El apartado final de ese capítulo es el cenit del libro: la Revolución es el lugar histórico de una comunión. En ella caben todas las palabras de alivio, orden y reconciliación: la que desentierra, desenmascara, vuelve, expresa, cura y libera. El lector casi escucha el latido exaltado del autor que escribe las últimas líneas:

La Revolución es una súbita inmersión de México en su propio ser [...] Es un estallido de la realidad: una revuelta y una comunión, un trasegar viejas sustancias dormidas, un salir al aire muchas ferocidades, muchas ternuras y muchas finuras ocultas por el miedo a ser. ¿Y con quién comulga México en esta sangrienta fiesta? Consigo mismo, con su propio ser. La explosión revolucionaria es una portentosa fiesta en la que el mexicano, borracho de sí mismo, conoce al fin, en abrazo mortal, a otro mexicano.
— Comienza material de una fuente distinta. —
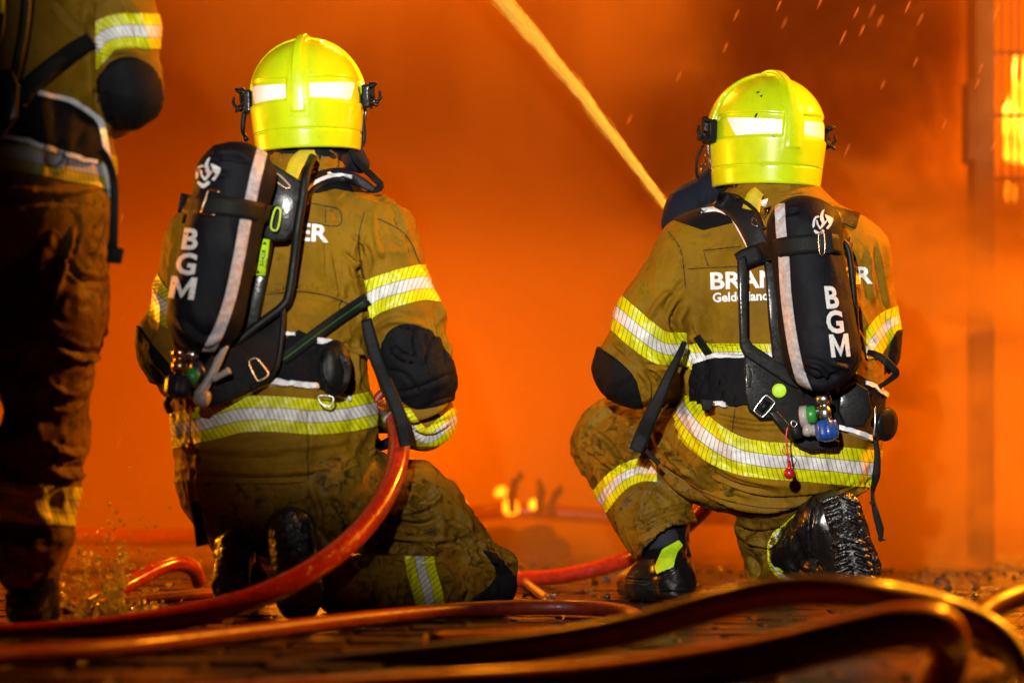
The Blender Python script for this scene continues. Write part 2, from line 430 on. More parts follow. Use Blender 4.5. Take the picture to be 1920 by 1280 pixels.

¿Y con quién comulga Octavio Paz Lozano? ¿A quién abraza, en esa descripción casi teofánica? Comulga con Octavio Paz Solórzano, «el que se fue por unas horas / y nadie sabe en qué silencio entró». Abraza a Octavio Paz, el otro, el mismo. La cifra es ya clara: la fiesta mexicana, la borrachera de sí mismo y el abrazo mortal que por un momento los vincula, ocurre entre dos hombres, padre e hijo, con el mismo nombre: Octavio Paz.